For many years, he ran his own school for writers; his students stay in New Mexico for a year or more, and study writing with Baca while also working in the community, painting, landscaping, or teaching lit-eracy. In 2004 he launched Cedar Tree, a nonprofit literary organization designed to provide writing workshops, training, and outreach programs for at-risk youth, prisoners and ex-prisoners, and disadvantaged communities. Baca has three sons and has said that he helps support “about ten adopted children.” His son Gabriel is planning to make a documentary called
A Place to Stand.

Allison Blake (b.1947) was born and raised in Manhattan. Incarcerated for a white-collar crime, she began to write creatively for the first time in Hettie Jones' writing workshop at Bedford Hills. Her poem “Prisons of Our World” was published in
Aliens At The Border.
She also received her state legal research certificate, and later at Albion Correctional Facility, became the first inmate to teach the state legal research course; 90% of her students passed the state exam as compared with 33% previously. Her play “Jailhouse Lawyers,” born out of her own experiences, won third prize in drama in 1996. She published other poems in
Concrete Garden
and
A Muse to Follow
(National Library of Poetry, 1996). She now works for a lawyer as a paralegal and is involved in real estate development. Her impulse to write seeming to have expired with her sentence, she now makes digital art. She still lives with the man who stood by her while she did time. Allison Blake is a pen name.

Kathy Boudin (b.1943) was raised in New York by social activist parents, her mother a poet, her father a civil liberties lawyer. Graduating from Bryn Mawr in the 1960s, she commenced a life of social commitments, participating in movements for civil rights and against the Vietnam war. She co-wrote a welfare rights manual and a legal self-defense guide. Incarcerated in 1981 at Bedford Hills Correctional Facility, she received a Masters in Literacy Education from Norwich University, Vermont.

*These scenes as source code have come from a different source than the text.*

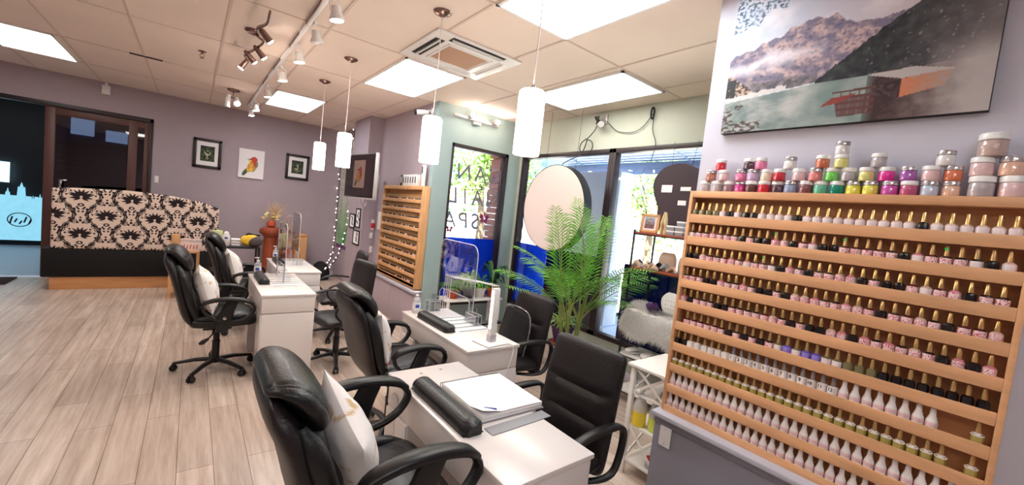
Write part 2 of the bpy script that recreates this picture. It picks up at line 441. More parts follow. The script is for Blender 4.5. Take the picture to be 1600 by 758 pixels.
# storefront in the far wall
bm = B()
bx(bm, -3.3, -.52, 8.63, 8.75, 2.43, 2.49, .003); bx(bm, -.56, -.52, 8.63, 8.75, 0, 2.49, .003); bx(bm, -3.34, -3.28, 8.63, 8.75, 0, 2.49)
struct('trim_4', bm, M['dark'])
bm = B()
for a in ((-1.66, -1.56, 0, 2.43), (-.80, -.70, 0, 2.43), (-.62, -.56, 0, 2.43)): bx(bm, a[0], a[1], 8.66, 8.72, a[2], a[3], .004)
bx(bm, -1.56, -.56, 8.665, 8.715, 2.33, 2.43, .003); bx(bm, -1.56, -.56, 8.665, 8.715, 0, .1, .003)
dr = struct('door_1', bm, M['brownframe'])
boxo('glass_pane', M['dglass'], dr, -1.56, -.80, 8.688, 8.692, .1, 2.33); boxo('glass_pane', M['dglass'], dr, -.70, -.62, 8.688, 8.692, .1, 2.33)
bm = B(); bx(bm, -1.50, -1.47, 8.62, 8.66, 1.28, 1.42, .006); bx(bm, -1.50, -1.42, 8.62, 8.64, 1.40, 1.42, .004); obj('door_handle', bm, M['chrome'], dr)
# roll shutter behind the door and the mall corridor
bm = B()
for k in range(26): sweep(bm, [(-1.62, 8.98, .05 + k * .077), (-.4, 8.98, .05 + k * .077)], .012, .036, side=(0, 1, 0), seg=8)
tag(obj('roll_shutter', bm, M['shutter']), 'dark slatted roll shutter behind the glass sliding door', 'shutter')
bm = B(); bx(bm, -5.2, .2, 8.8, 14, -.08, -.005); struct('floor_corridor', bm, M['hall'])
bm = B(); bx(bm, -5.2, .2, 12.1, 12.2, -.05, 3.2); bx(bm, -.1, .0, 8.8, 12.1, 0, 3.2); bx(bm, -5.2, -5.1, 8.8, 12.1, 0, 3.2); bx(bm, -5.2, -3.4, 8.7, 8.8, 0, 3.2); struct('wall_corridor', bm, M['navy'])
bm = B(); bx(bm, -5.2, .2, 8.8, 12.2, 2.9, 3.0); struct('ceiling_corridor', bm, M['shutter'])
bm = B(); bx(bm, -2.2, -.12, 12.0, 12.08, 2.0, 2.9); struct('trim_5', bm, mat('dusky_blue_reflection', rgb(84, 98, 130), .6))  # blue-grey board added to imitate the bluish reflection in the door transom
t = thing('transom_reflection', 'pair of added pale glowing panels imitating reflections in the door transom', 'sign', (0, 11.98, 0))  # glowing panels added in place of pale reflections in the door glass
boxo('reflection_panel', EM['shopw'], t, -1.95, -1.62, 0, .02, 2.28, 2.60); boxo('reflection_panel', EM['shopw'], t, -1.45, -1.12, 0, .02, 2.22, 2.45)
t = thing('corridor_fill_light', 'added unseen fill light panel on the corridor ceiling beyond the entrance', 'ceiling light', (-2.9, 10.2, 2.89)); boxo('diffuser', EM['panel'], t, -.3, .3, -.6, .6, -.01, 0)  # out-of-view panel added to brighten the corridor
# lit frosted shopfront across the corridor with snowy fir silhouettes
t = thing('frosted_shopfront', 'pale blue frosted shop window with fir tree outlines across the corridor', 'shop window', (0, 12.0, 0))
o = [(-4.6, .1)]
o += [(-2.28, .1), (-2.28, .95)]
x = -2.28
for h, w in ((1.02, .10), (.98, .08), (1.22, .22), (1.1, .12), (1.16, .3), (1.05, .2), (1.2, .3), (1.1, .4), (1.15, .4)):
    o += [(x - w * .25, .96), (x - w * .3, h * .93), (x - w * .38, h * .92), (x - w * .5, h), (x - w * .62, h * .92), (x - w * .7, h * .93), (x - w * .75, .96)]; x -= w
o += [(-4.6, .96)]
bm = B(); prism(bm, o, .0, .02, 'y'); obj('frosted_film', bm, EM['shop'], t)
bm = B(); sweep(bm, [(-2.58 + .15 * math.cos(a), -.012, .5 + .13 * math.sin(a)) for a in [2 * PI * k / 24 for k in range(24)]], .008, closed=True, seg=6)
for k in range(5): sweep(bm, [(-2.7 + .06 * k, -.012, .42 + .03 * (k % 2)), (-2.67 + .06 * k, -.012, .56 - .04 * (k % 3))], .012, seg=6)
obj('wreath_decal', bm, M['navy'], t)
boxo('lit_sign', EM['shopw'], t, -3.4, -2.72, -.02, 0, 1.2, 1.58)
tag(boxo('door_mat', M['hallmat'], None, -2.9, -1.85, 8.1, 8.6, 0, .012, bev=.004), 'dark door mat just inside the mall entrance at the left edge', 'door mat')

# outdoor world seen through the bay windows
bm = B(); bx(bm, 3.8, 30, -6, 5.0, -.25, -.12); bx(bm, 2.3, 30, 4.78, 9, -.25, -.12); struct('ground_walk', bm, M['walk'])
bm = B(); bx(bm, 2.6, 60, 9, 50, -.3, -.2); bx(bm, 12, 60, -10, 9, -.3, -.115); struct('ground_street', bm, M['street'])
bm = B()
for k in range(20):
    for r in range(2): pass
for k in range(34):
    z = -.1 + k * .09; off = .02 * (k % 2)
    bx(bm, 3.52 - .03 + off, 3.98 + off, 4.80, 5.12, z, z + .082, .004)
tag(obj('brick_column', bm, M['brick']), 'rose brick column outside the corner between the two windows', 'column')
bm = B(); bx(bm, 4.6, 4.9, 3.55, 4.75, -.1, 2.38, .02); bx(bm, 4.55, 4.95, 3.5, 4.8, -.1, .2, .02)
tag(obj('stucco_pier', bm, M['stucco']), 'pale grey stucco pier on the walk behind the round hanging sign', 'column')
t = thing('awning', 'blue grey corrugated awning above the long window outside', 'awning', (0, 0, 0))
bm = B()
for k in range(12):
    x = 3.85 + k * .12; z = 2.75 - k * .012
    sweep(bm, [(x, .5, z), (x, 5.2, z)], .06, .012, side=(1, 0, 0), seg=6)
obj('awning_sheet', bm, M['awn'], t)
bm = B(); bx(bm, 5.2, 5.25, .5, 5.2, 2.42, 2.6, .005)
for y in (1.2, 2.9, 4.8): sweep(bm, [(3.82, y, 2.85), (5.2, y, 2.58)], .015, seg=6)
obj('awning_frame', bm, M['awn'], t)
def tree(x, y, h, r, lab, n=2600):
    t = thing('street_tree', lab, 'tree', (x, y, -.2), 0, 'street trees outside the windows')
    bm = B(); sweep(bm, [(0, 0, 0), (.05, 0, h * .3), (-.05, .05, h * .6)], [.16, .12, .08], seg=10)
    for k in range(6):
        a = k * 1.05; sweep(bm, [(0, 0, h * (.35 + .04 * k)), (r * .6 * math.cos(a), r * .6 * math.sin(a), h * (.6 + .05 * k))], [.05, .02], seg=6)
    obj('trunk', bm, M['trunk'], t)
    bm = B(); rr = random.Random(int(x * 100))
    cl = [(rr.gauss(0, r * .45), rr.gauss(0, r * .45), h * .68 + rr.gauss(0, r * .4)) for _ in range(26)]
    for _ in range(n):
        c = rr.choice(cl); p = Vector(c) + Vector([rr.gauss(0, r * .2) for _ in range(3)])
        d = Vector([rr.uniform(-1, 1) for _ in range(3)]).normalized(); e = d.orthogonal().normalized(); s = rr.uniform(.06, .13)
        bm.faces.new([bm.verts.new(p + d * s), bm.verts.new(p + e * s * .5), bm.verts.new(p - d * s), bm.verts.new(p - e * s * .5)])
    obj('crown', bm, M['tree'], t)
tree(7.2, 10.8, 4.6, 1.5, 'leafy green street tree beyond the narrow lettered window')
tree(11.2, 14.6, 5.6, 1.7, 'leafy street tree further down the street behind the window lettering')
tree(13.5, 8.8, 5.0, 1.8, 'leafy street tree seen beside the round hanging sign')
tree(18.5, 6.6, 4.4, 1.6, 'low leafy tree seen beyond the black toast-shaped sign')
t = thing('street_building', 'pale low building across the street beyond the trees', 'building', (0, 0, 0))
bm = B(); bx(bm, 8, 30, 24, 26, -.2, 3.6); bx(bm, 30, 32, -8, 26, -.2, 3.8); obj('facade', bm, M['facade'], t)
for k in range(7): boxo('window', M['facwin'], t, 9 + k * 3, 11 + k * 3, 23.95, 24.0, .8, 2.4)
for k in range(8): boxo('window', M['facwin'], t, 29.95, 30, -6 + k * 3.6, -4 + k * 3.6, .8, 2.4)
def car(x, y, rz, m, lab):
    t = thing('parked_car', lab, 'car', (x, y, -.2), rz)
    bm = B(); o = [(-2.1, .3), (-2.1, .8), (-1.9, .95), (-1.1, 1.0), (-.6, 1.42), (.8, 1.45), (1.4, 1.0), (2.0, .92), (2.15, .6), (2.1, .3)]
    prism(bm, o, -.85, .85, 'y'); bmesh.ops.bevel(bm, geom=bm.edges[:], offset=.06, segments=2, affect='EDGES'); obj('body', bm, m, t)
    bm = B(); prism(bm, [(-1.0, 1.0), (-.56, 1.36), (.76, 1.38), (1.25, 1.0)], -.86, .86, 'y'); obj('side_window', bm, M['facwin'], t)
    for sx in (-1.3, 1.3):
        for sy in (-.8, .8):
            bm = B(); lathe(bm, [(.05, -.1), (.32, -.1), (.34, 0), (.32, .1), (.05, .1)], (sx, sy, .32), 16, ax='y'); obj('wheel', bm, M['plastic'], t)
car(9.3, 15.0, .1, M['stucco'], 'pale car parked on the street beyond the SPA lettering')

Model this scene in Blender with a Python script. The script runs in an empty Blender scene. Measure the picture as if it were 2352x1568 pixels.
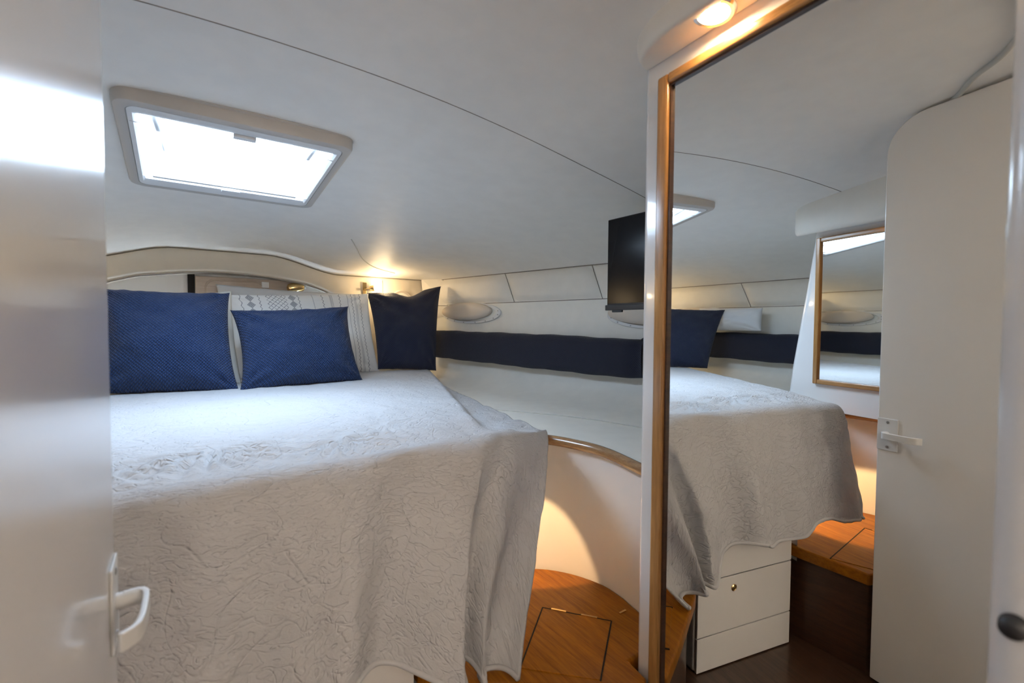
import bpy, bmesh, math, random
from math import sin, cos, tan, pi, radians, sqrt, exp, atan2
from mathutils import Vector, Matrix, noise
random.seed(7)
S = bpy.context.scene
COL = S.collection

# ------------------------------------------------------------------ camera
CAM = Vector((-0.20, 0.0, 1.20)); FPX = 1080.0
YAW, PITCH, ROLL = radians(35.4), radians(2.07), radians(0.33)
cam = bpy.data.cameras.new('camera'); camo = bpy.data.objects.new('camera', cam); COL.objects.link(camo)
camo.matrix_world = Matrix.Translation(CAM) @ Matrix.Rotation(-YAW, 4, 'Z') @ Matrix.Rotation(pi/2-PITCH, 4, 'X') @ Matrix.Rotation(ROLL, 4, 'Z')
cam.sensor_width = 36.0; cam.lens = FPX / 2352 * 36.0; cam.clip_start = 0.01
cam.dof.use_dof = True; cam.dof.focus_distance = 2.1; cam.dof.aperture_fstop = 3.5
S.camera = camo
S.view_settings.view_transform = 'Standard'; S.view_settings.look = 'None'
S.view_settings.gamma = 1.0; S.view_settings.use_curve_mapping = False
S.view_settings.exposure = 1.68
S.cycles.max_bounces = 7; S.cycles.diffuse_bounces = 4; S.cycles.glossy_bounces = 3; S.cycles.adaptive_threshold = 0.10
S.cycles.caustics_reflective = False; S.cycles.caustics_refractive = False; S.cycles.sample_clamp_indirect = 6.0
# ------------------------------------------------------------------ sky
w = bpy.data.worlds.new('sky'); S.world = w; w.use_nodes = True
bg = w.node_tree.nodes['Background']
bg.inputs['Color'].default_value = (0.64, 0.80, 1.0, 1); bg.inputs['Strength'].default_value = 8.5
# portal that guides the sampling of the sky light through the deck hatch
pl = bpy.data.lights.new('hatch_portal', 'AREA'); pl.shape = 'RECTANGLE'; pl.size = 0.56; pl.size_y = 0.52
pl.cycles.is_portal = True
HC = Vector((-0.028, 1.86, 1.765)); HTILT = -math.atan(0.112)
po = bpy.data.objects.new('hatch_portal', pl); COL.objects.link(po)
po.location = HC + Vector((0, 0.004, 0.045)); po.rotation_euler = (HTILT, 0, 0)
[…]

Along with other women, Boudin created a program on long-distance parenting and published
Parenting from inside/out: Voices of mothers in prison.
She applied Paolo Freire's principle of learning by analysis and action
(fromJPedagogy of the Oppressed)
to the teaching of basic literacy. The AIDS Counseling and Education Project, initiated by incarcerated women in the community, resulted in
Breaking the Walls of Silence: Women and AIDS in a Maximum Security Prison,
a collaborative history with a manual that was widely distributed in prisons. After the Pell grants for prisoners were abolished, Boudin and other prisoners collaborated to engage private colleges and the Westchester community to construct a new college program inside the prison.